A map of Seattle shows how Lake Washington dominates. From Kenmore in the north to Renton at the southern edge, the lake spans 18 miles, covers 18,000 surface acres and is crossed by two floating bridges carrying tens of thousands of vehicles daily to and from Microsoft. Along with numerous smaller feeder creeks, its two major tributaries, Sammamish and Cedar Rivers, at the north and south ends, respectively, dump both water and trout into the lake.

Fishery studies indicate that trout enter the lake as 2-year-olds, hang in the shallows during cool-water times, then during the summer months move into either deeper water or back into the tributaries. As fish grow larger, their preferences for location and food change -- which dictate where and how successful fishers score.

Lake Washington trout, particularly cutthroat, reveal a decided dietary preference for omega-3 oils, which they get from chomping sockeye fry and sockeye pre-smolts. Their other preferred baitfish are longfin smelt and three-spine sticklebacks, also in abundance throughout the lake.

Once cutthroats grow longer than about 15.75 inches, 98 percent of their diet is fish, according to stomach sampling data. And they eat farther away from shore, most often in deeper water. Given this information, certain catching tactics leap to mind.
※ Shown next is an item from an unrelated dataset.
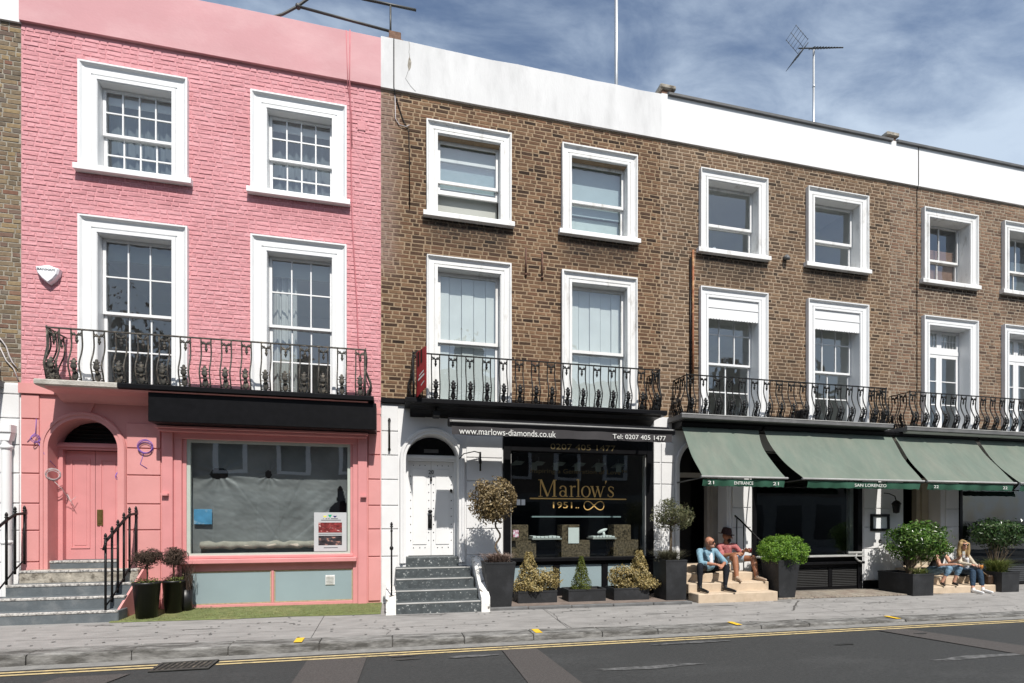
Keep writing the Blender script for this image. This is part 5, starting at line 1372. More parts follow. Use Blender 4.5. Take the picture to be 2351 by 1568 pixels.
def flight(name, label, x0, x1, levels, ys, mats, yb=.0, nose=None, flare=0.0, group=None):
    """levels: tops of the steps from the bottom; ys: front of every step"""
    t = thing(name, ((x0+x1)/2, ys[0], levels[0]-.16), label, 'steps', group)
    for k, (z, y) in enumerate(zip(levels, ys)):
        zb = levels[k-1] if k else .0
        a, b = x0, x1
        if isinstance(flare, list): a, b = flare[k]
        st = MB().bbox(a, b, y, (ys[k+1]+.05 if k+1 < len(ys) else yb), zb-.03, z, .012).build('step', mats[k] if isinstance(mats, list) else mats, t)
        if nose:
            MB().bbox(a+.004, b-.004, y-.010, y+.05, z-.035, z+.004, .008).build('nosing', nose, t)
    return t
ps = flight('entrance_steps', 'five worn grey steps up to the pink door', -5.58, -3.98, [.367, .548, .718, .908, 1.036], [-1.0, -.76, -.51, -.26, .02],
       [K['slate'], K['slate'], K['slate'], K['oldstone'], K['slate']], .36, K['nosing'], [(-6.05, -3.93), (-5.95, -3.95), (-5.62, -3.97), (-5.60, -3.99), (-5.40, -4.30)], 'entrance steps')
MB().prismx([(-.98, .15), (-.98, .33), (-.02, .98), (-.02, .15)], -3.975, -3.945).build('side_wall', K['pink_stucco'], ps, fix=True)
js = flight('entrance_steps', 'five dark terrazzo steps up to the white studded door', .05, 1.42, [.34, .505, .67, .835, 1.0], [-1.15, -.87, -.59, -.31, .02], K['terrazzo'], .45, None,
       [(.06, 1.46), (.06, 1.44), (.06, 1.42), (.06, 1.40), (.235, 1.235)], 'entrance steps')
for k, (z, y) in enumerate(zip([.34, .505, .67, .835], [-1.15, -.87, -.59, -.31])):
    MB().bbox(.065, 1.45-.02*k, y-.006, y+.045, z-.02, z+.003, .006).build('nosing', K['leadlight'], js)
K['peeling'] = mat('peeling_white_paint', (.74, .73, .70), .8, .1, 10, .4, 30, col2=(.10, .085, .07), c2scale=7, c2lo=.56, c2hi=.62)
MB().prismx([(-1.20, .10), (-1.20, .40), (-1.12, .44), (-.30, .95), (-.02, 1.02), (-.02, .10)], 1.455, 1.60).build('side_wall', K['peeling'], js, fix=True)
MB().prismx([(-1.20, .10), (-1.20, .42), (-1.10, .46), (-.10, .50), (-.02, .50), (-.02, .10)], -.10, .06).build('side_wall', K['peeling'], js, fix=True)
flight('entrance_steps', 'beige stone steps where the two men sit, under green awning', 5.62, 7.30, [.30, .46, .62, .76], [-1.08, -.78, -.48, -.12], K['sandstone'], .45, None, [(5.60, 7.34), (5.58, 7.38), (5.60, 7.36), (5.62, 7.0)], 'entrance steps')
flight('entrance_steps', 'beige stone steps where two women sit, far right', 11.4, 13.3, [.24, .40, .58], [-.90, -.55, -.2], K['sandstone'], .45, None, [(11.35, 13.22), (11.40, 13.1), (11.45, 13.0)], 'entrance steps')

# railings beside the steps
def spear(mb, x, y, z0, z1, r=.017):
    mb.tube([(x, y, z0), (x, y, z1-.07)], r, 8)
    mb.lathe([(r, 0), (.026, .008), (.026, .016), (.015, .024), (.022, .04), (.020, .06), (.008, .085), (0, .09)], (x, y, z1-.085), 8)
    mb.lathe([(.013, 0), (.02, .01), (.02, .025), (.013, .035)], (x, y, z1-.16), 8)
def railing(x, pts, label, x2=None):
    t = thing('step_railing', (x, pts[0][0], pts[0][1]), label, 'railing', 'black iron step railings')
    for y, z0, z1 in pts:
        mb = MB(); spear(mb, x, y, z0, z1); mb.build('bar', K['blackiron'], t)
    mb = MB(); mb.tube([(x, pts[0][0]-.05, pts[0][2]-.24), (x, pts[0][0], pts[0][2]-.16)]+[(x, p[0], p[2]-.12) for p in pts[:-1]]+[(x, pts[-1][0], pts[-1][2]-.12)], .021, 8); mb.build('top_rail', K['blackiron'], t)
    mb = MB(); mb.tube([(x, p[0], p[1]+.07) for p in pts], .012, 6); mb.build('bottom_rail', K['blackiron'], t)
    return t
rp_ = [(-.98, .36, 1.50), (-.80, .46, 1.60), (-.63, .58, 1.70), (-.45, .72, 1.81), (-.27, .86, 1.90), (-.06, 1.0, 1.92)]
railing(-4.10, rp_, 'black spear topped railing right of the pink door steps')
railing(-5.64, rp_, 'black spear topped railing left of the pink door steps')
t = thing('step_railing', (.0, -1.05, .42), 'single black iron post with spear top beside the terrazzo steps', 'railing post')
mb = MB(); spear(mb, -.01, -1.06, .44, 1.66, .014); mb.lathe([(.014, 0), (.03, .02), (.03, .05), (.014, .07)], (-.01, -1.06, 1.20), 8); mb.build('post', K['blackiron'], t)
t = thing('step_railing', (7.15, -.3, .6), 'sloping black handrail behind the man in the hat', 'railing')
mb = MB(); mb.tube([(7.16, .0, 1.80), (7.21, -.15, 1.68), (7.30, -.55, 1.33), (7.32, -.62, 1.27)], .018, 8); mb.build('top_rail', K['blackiron'], t)
for x, y, z in ((7.18, -.06, 1.75), (7.225, -.22, 1.62), (7.27, -.42, 1.44)):
    mb = MB(); mb.tube([(x, y, z), (x, y, .5)], .011, 6); mb.build('bar', K['blackiron'], t)

# drain grate in the gutter
dg_ = thing('drain_grate', (-2.3, -3.15, .02), 'black iron drain grate set in the gutter near the kerb', 'drain grate')
MB().box(-2.60, -2.0, -3.32, -2.96, -.06, zr(-2.3)+.012).build('pit', K['tar'], dg_)
mb = MB(); z = zr(-2.3)+.012
for a in ((-2.60, -2.57, -3.32, -2.96), (-2.03, -2.0, -3.32, -2.96), (-2.57, -2.03, -3.32, -3.29), (-2.57, -2.03, -2.99, -2.96)): mb.box(*a, z-.01, z+.010)
mb.build('frame', K['darksteel'], dg_)
for k in range(9):
    x = -2.55+k*.058; MB().add([(x, -3.29, z+.008), (x+.03, -3.29, z+.008), (x+.05, -2.99, z+.008), (x+.02, -2.99, z+.008)], [(0, 1, 2, 3)]).build('bar', K['oldiron'], dg_)

# ================================================================ PLANTS
def leafmesh(name, C, Nrm, size, m, parent, aspect=.5, jitter=.6, vals=None, droop=0.0, kind='stuff'):
    n = len(C); C = np.asarray(C); Nrm = np.asarray(Nrm)
    Nn = Nrm + RNG.normal(0, jitter, (n, 3)); Nn /= np.linalg.norm(Nn, axis=1)[:, None]+1e-9
    R = RNG.normal(0, 1, (n, 3)); T = np.cross(Nn, R); T /= np.linalg.norm(T, axis=1)[:, None]+1e-9
    T[:, 2] -= droop; T /= np.linalg.norm(T, axis=1)[:, None]+1e-9
    B = np.cross(Nn, T)
    L = size*RNG.uniform(.6, 1.3, n)[:, None]; W = L*aspect
    V = np.zeros((n, 4, 3))
    V[:, 0] = C-T*L*.5; V[:, 1] = C+B*W*.5+Nn*W*.22; V[:, 2] = C+T*L*.5-Nn*L*.08; V[:, 3] = C-B*W*.5+Nn*W*.22
    F = []
    for i in range(n): F += [(4*i, 4*i+1, 4*i+2), (4*i, 4*i+2, 4*i+3)]
    me = bpy.data.meshes.new(name); me.from_pydata(V.reshape(-1, 3).tolist(), [], F); me.materials.append(m)
    v = RNG.uniform(0, 1, n) if vals is None else np.asarray(vals)
    attr(me, np.repeat(v, 2))
    o = settle(bpy.data.objects.new(name, me), parent); o['kind'] = kind
    return o
def shell_points(c, r, n, inner=.55, clump=14, cs=.22, flat=1.0):
    """leaf positions gathered in clumps through the outer part of an ellipsoid"""
    c = np.asarray(c); r = np.asarray(r)
    d = RNG.normal(0, 1, (clump, 3)); d /= np.linalg.norm(d, axis=1)[:, None]
    k = RNG.uniform(inner, 1.0, clump)
    cc = d*k[:, None]
    idx = RNG.integers(0, clump, n)
    P = cc[idx]+RNG.normal(0, cs, (n, 3))
    rad = np.linalg.norm(P, axis=1); lim = np.where(rad > 1.12, 1.12/np.maximum(rad, 1e-6), 1)
    P = P*lim[:, None]
    Nn = P/(np.linalg.norm(P, axis=1)[:, None]+1e-9)
    return c+P*r, Nn
def cone_points(base, h, rb, n, top=.06):
    t = RNG.uniform(0, 1, n)**1.25; a = RNG.uniform(0, 2*PI, n); rr = (rb*(1-t)+top*t)*np.sqrt(RNG.uniform(.45, 1.0, n))*(1+.18*np.sin(a*4+t*15))
    P = np.stack([base[0]+rr*np.cos(a), base[1]+rr*np.sin(a), base[2]+h*t], 1)
    Nn = np.stack([np.cos(a), np.sin(a), np.full(n, .5)], 1)
    return P, Nn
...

A good rule here is the old saw that “Seventy percent of any body of water is fishless, so focus on that other 30 percent.” Productive trout locations include the north and south sides of both floating bridges, Juanita Point in the north, the mouth of the Cedar in the south and both ends of Mercer Island. Baitfish also orient on underwater points, so check out Dabney, Evergreen and Groat points. Two good references are DeLorme Washington Atlas and Gazetteer and the Lake Washington/Banks Lake map published by the Fish-n-Map Company (FishnMap.com).